My Successful DNF

I ran in the Zion 100k trail ultra marathon last weekend. I chose to stop and not finish. Not only am I okay with that decision, I consider this to be one of my most successful results. And here’s why.

There are many reasons to run ultra marathons. Most, if not all, who run them expect to learn something from the experience. I learned as much or more through the outcome of this race than any of my nine previous ultra marathons. It was a success, and I did not fail. I did not achieve my goals but success should never be anchored to an endpoint. And that was the problem. My goals were all endpoints. 
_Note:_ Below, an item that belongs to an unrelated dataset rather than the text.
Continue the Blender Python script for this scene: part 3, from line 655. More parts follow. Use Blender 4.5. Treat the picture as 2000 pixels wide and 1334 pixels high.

I had two goals for the race. First, I wanted to finish in under 12 hours. Second, I hoped that would be good enough to put me in the top 10 finishers overall. At mile 35.5, I had just finished the last big climb to reach the plateau of the third and final mesa of the race. After a quick check-in and resupply at the aid station, I headed out for the loop of the mesa and would expect to be back at the same aid station 12 miles later to start the decent. 

I had been frustrated with the course markings on the previous mesas and was getting mentally fatigued of exploring past a marker in search of the direction for the next on many occasions. About five miles after leaving the aid station I came to a fork with a marker turning left and a sign pointing right that read ‘to aid station’. I knew that I was supposed to reach a small aid station at the far end of the loop at exactly this distance. Well, it turned out to be the original aid station. I had somehow followed course markers and made a loop right back to where I started. Now, at about mile 40, I became very confused and frustrated with the setback and how I could have missed a turn when I followed markers the entire way. I launched back out to find the right way and complete the correct loop. 

It turned out that the loop on this mesa was in the shape of an 8 where the middle isn’t supposed to connect - similar to the outline of an hour-glass. Going counter-clockwise, I had found a course marker ahead of me as I curved to the middle without noticing that I was supposed to take a hard right. I effectively jumped the gap and did only the bottom portion, the o. After making my way to the top of the 8 this time, I had found the distant aid station at the end of the right side of the course, after completing something roughly shaped like a 3. It was time to complete the loop correctly and return on the left side of the course, shaped something roughly like E (or a backwards 3). But for the last several miles I had determined that my two goals of 12 hours and possibly top 10 placing were out of the question. I tried to dig deep and decide that it would be a great story later that I ran so much extra. But, I had lost all interest.

They say that the opposite of love is not hate, but rather indifference. That is exactly what I was experiencing. I was completely indifferent to the event. I didn’t love it or hate it, I just had no interest at all, indifference. I asked myself whether this was just frustration; it was not. I had been replaying all the times I’ve heard people say they regretted dropping out of a race and that their advice is to just walk if possible…finish it. But, finishing was not part of my reason for entering the race. I’ve completed 100k races before, with nearly twice the elevation change. I had nothing to prove with finishing. I knew I could finish and that held no absolutely no meaning to me. So, I dropped out. 

Why was that a success? Because I’m perfectly pleased with the result. I had been on track with a great chance of meeting both of my goals, which makes me happy. Much more important, I learned that I didn’t have a robust and deep reason for entering this race. In my preparation for my first 100 mile race in 5.5 months, my coach wanted to put a race of 50 miles to 100k at about this time on the calendar. I didn’t want to fly to any races and looked for any events that were within a day’s drive. I settled on the Zion 100k but it meant nothing more to me than a thing I was supposed to do as part of the training. When I came face to face with the fact that my goals (endpoints) were stripped away, there was no deeper meaning for me in continuing. And that’s the most important thing I have learned in ultra marathon running to date. I must have a fundamental, core purpose for being in an event that will remain no matter what. A goal that is not an endpoint but that is the process, the journey, the experience. Had I started the race fully appreciating this ultra marathon as a unique event and one that I wanted to explore and experience fully for it’s own beauty, then I expect that I would have had the intrinsic and inalienable purpose for continuing. 

My purpose was to race and compete rather than to explore, enjoy, and complete. My goals did not include the journey and my focus was on the outcome. I’ll never regret this DNF because it will be the reason that I have a more fulfilling appreciation of each future event by focusing on the unique experience that each race brings as my primary motivator. 

Set your numeric goals, but be sure that you always have a deep purpose and connection with running the event to experience it fully.